#### Exercise prompt
Return all of the data exactly as given.

#### Provided material
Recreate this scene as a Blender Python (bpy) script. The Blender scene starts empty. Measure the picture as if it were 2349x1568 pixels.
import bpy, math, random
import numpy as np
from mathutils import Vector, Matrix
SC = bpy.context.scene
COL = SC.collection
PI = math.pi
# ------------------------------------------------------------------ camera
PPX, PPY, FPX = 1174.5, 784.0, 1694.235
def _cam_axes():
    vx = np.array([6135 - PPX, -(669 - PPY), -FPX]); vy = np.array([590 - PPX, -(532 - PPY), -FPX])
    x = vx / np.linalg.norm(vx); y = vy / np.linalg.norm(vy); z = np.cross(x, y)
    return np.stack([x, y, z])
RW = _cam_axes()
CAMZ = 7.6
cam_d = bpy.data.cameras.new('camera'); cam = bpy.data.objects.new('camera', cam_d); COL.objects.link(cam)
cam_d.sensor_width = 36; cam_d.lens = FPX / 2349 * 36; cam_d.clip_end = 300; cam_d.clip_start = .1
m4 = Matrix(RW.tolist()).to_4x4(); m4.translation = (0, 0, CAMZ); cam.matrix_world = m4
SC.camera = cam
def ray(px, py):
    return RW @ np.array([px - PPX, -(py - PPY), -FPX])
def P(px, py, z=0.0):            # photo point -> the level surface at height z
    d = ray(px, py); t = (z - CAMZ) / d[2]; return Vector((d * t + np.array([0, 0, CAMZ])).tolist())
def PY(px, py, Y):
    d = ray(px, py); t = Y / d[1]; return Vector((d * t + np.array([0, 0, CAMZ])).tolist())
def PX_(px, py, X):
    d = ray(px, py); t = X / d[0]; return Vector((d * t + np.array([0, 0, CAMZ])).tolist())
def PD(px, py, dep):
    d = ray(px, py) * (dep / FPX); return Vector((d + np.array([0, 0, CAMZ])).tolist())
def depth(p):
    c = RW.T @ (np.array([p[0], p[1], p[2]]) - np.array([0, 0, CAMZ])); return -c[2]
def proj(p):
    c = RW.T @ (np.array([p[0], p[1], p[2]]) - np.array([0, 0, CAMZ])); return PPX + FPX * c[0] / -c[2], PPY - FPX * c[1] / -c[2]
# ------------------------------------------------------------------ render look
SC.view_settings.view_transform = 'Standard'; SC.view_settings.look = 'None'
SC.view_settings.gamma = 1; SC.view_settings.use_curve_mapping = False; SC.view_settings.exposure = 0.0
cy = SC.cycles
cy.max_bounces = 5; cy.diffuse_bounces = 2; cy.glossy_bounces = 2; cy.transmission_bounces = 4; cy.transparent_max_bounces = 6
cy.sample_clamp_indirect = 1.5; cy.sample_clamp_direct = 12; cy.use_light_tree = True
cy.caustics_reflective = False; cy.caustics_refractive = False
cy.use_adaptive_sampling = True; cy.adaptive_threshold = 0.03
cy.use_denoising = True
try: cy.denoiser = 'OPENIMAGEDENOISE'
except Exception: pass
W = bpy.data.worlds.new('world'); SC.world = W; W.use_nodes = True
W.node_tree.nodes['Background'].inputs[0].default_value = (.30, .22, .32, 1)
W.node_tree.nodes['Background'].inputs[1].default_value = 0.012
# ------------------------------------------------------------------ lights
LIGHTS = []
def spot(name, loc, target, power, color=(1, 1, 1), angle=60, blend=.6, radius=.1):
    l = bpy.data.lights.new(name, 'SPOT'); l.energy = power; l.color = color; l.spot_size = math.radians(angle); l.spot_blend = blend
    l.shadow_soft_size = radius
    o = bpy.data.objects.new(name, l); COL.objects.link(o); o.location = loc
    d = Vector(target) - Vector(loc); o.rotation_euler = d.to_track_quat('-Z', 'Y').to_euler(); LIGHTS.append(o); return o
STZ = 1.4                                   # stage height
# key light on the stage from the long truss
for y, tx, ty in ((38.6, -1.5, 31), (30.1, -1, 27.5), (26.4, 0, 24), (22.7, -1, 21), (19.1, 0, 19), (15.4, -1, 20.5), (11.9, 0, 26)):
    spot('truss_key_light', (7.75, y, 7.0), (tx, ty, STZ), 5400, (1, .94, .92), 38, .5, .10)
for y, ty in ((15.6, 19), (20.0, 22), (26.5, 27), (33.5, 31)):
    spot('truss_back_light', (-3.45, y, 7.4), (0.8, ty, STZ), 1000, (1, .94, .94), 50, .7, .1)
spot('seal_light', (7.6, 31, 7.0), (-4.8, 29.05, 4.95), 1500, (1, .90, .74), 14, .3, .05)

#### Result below
Recreate this scene as a Blender Python (bpy) script. The Blender scene starts empty. Measure the picture as if it were 2349x1568 pixels.
import bpy, math, random
import numpy as np
from mathutils import Vector, Matrix
SC = bpy.context.scene
COL = SC.collection
PI = math.pi
# ------------------------------------------------------------------ camera
PPX, PPY, FPX = 1174.5, 784.0, 1694.235
def _cam_axes():
    vx = np.array([6135 - PPX, -(669 - PPY), -FPX]); vy = np.array([590 - PPX, -(532 - PPY), -FPX])
    x = vx / np.linalg.norm(vx); y = vy / np.linalg.norm(vy); z = np.cross(x, y)
    return np.stack([x, y, z])
RW = _cam_axes()
CAMZ = 7.6
cam_d = bpy.data.cameras.new('camera'); cam = bpy.data.objects.new('camera', cam_d); COL.objects.link(cam)
cam_d.sensor_width = 36; cam_d.lens = FPX / 2349 * 36; cam_d.clip_end = 300; cam_d.clip_start = .1
m4 = Matrix(RW.tolist()).to_4x4(); m4.translation = (0, 0, CAMZ); cam.matrix_world = m4
SC.camera = cam
def ray(px, py):
    return RW @ np.array([px - PPX, -(py - PPY), -FPX])
def P(px, py, z=0.0):            # photo point -> the level surface at height z
    d = ray(px, py); t = (z - CAMZ) / d[2]; return Vector((d * t + np.array([0, 0, CAMZ])).tolist())
def PY(px, py, Y):
    d = ray(px, py); t = Y / d[1]; return Vector((d * t + np.array([0, 0, CAMZ])).tolist())
def PX_(px, py, X):
    d = ray(px, py); t = X / d[0]; return Vector((d * t + np.array([0, 0, CAMZ])).tolist())
def PD(px, py, dep):
    d = ray(px, py) * (dep / FPX); return Vector((d + np.array([0, 0, CAMZ])).tolist())
def depth(p):
    c = RW.T @ (np.array([p[0], p[1], p[2]]) - np.array([0, 0, CAMZ])); return -c[2]
def proj(p):
    c = RW.T @ (np.array([p[0], p[1], p[2]]) - np.array([0, 0, CAMZ])); return PPX + FPX * c[0] / -c[2], PPY - FPX * c[1] / -c[2]
# ------------------------------------------------------------------ render look
SC.view_settings.view_transform = 'Standard'; SC.view_settings.look = 'None'
SC.view_settings.gamma = 1; SC.view_settings.use_curve_mapping = False; SC.view_settings.exposure = 0.0
cy = SC.cycles
cy.max_bounces = 5; cy.diffuse_bounces = 2; cy.glossy_bounces = 2; cy.transmission_bounces = 4; cy.transparent_max_bounces = 6
cy.sample_clamp_indirect = 1.5; cy.sample_clamp_direct = 12; cy.use_light_tree = True
cy.caustics_reflective = False; cy.caustics_refractive = False
cy.use_adaptive_sampling = True; cy.adaptive_threshold = 0.03
cy.use_denoising = True
try: cy.denoiser = 'OPENIMAGEDENOISE'
except Exception: pass
W = bpy.data.worlds.new('world'); SC.world = W; W.use_nodes = True
W.node_tree.nodes['Background'].inputs[0].default_value = (.30, .22, .32, 1)
W.node_tree.nodes['Background'].inputs[1].default_value = 0.012
# ------------------------------------------------------------------ lights
LIGHTS = []
def spot(name, loc, target, power, color=(1, 1, 1), angle=60, blend=.6, radius=.1):
    l = bpy.data.lights.new(name, 'SPOT'); l.energy = power; l.color = color; l.spot_size = math.radians(angle); l.spot_blend = blend
    l.shadow_soft_size = radius
    o = bpy.data.objects.new(name, l); COL.objects.link(o); o.location = loc
    d = Vector(target) - Vector(loc); o.rotation_euler = d.to_track_quat('-Z', 'Y').to_euler(); LIGHTS.append(o); return o
STZ = 1.4                                   # stage height
# key light on the stage from the long truss
for y, tx, ty in ((38.6, -1.5, 31), (30.1, -1, 27.5), (26.4, 0, 24), (22.7, -1, 21), (19.1, 0, 19), (15.4, -1, 20.5), (11.9, 0, 26)):
    spot('truss_key_light', (7.75, y, 7.0), (tx, ty, STZ), 5400, (1, .94, .92), 38, .5, .10)
for y, ty in ((15.6, 19), (20.0, 22), (26.5, 27), (33.5, 31)):
    spot('truss_back_light', (-3.45, y, 7.4), (0.8, ty, STZ), 1000, (1, .94, .94), 50, .7, .1)
spot('seal_light', (7.6, 31, 7.0), (-4.8, 29.05, 4.95), 1500, (1, .90, .74), 14, .3, .05)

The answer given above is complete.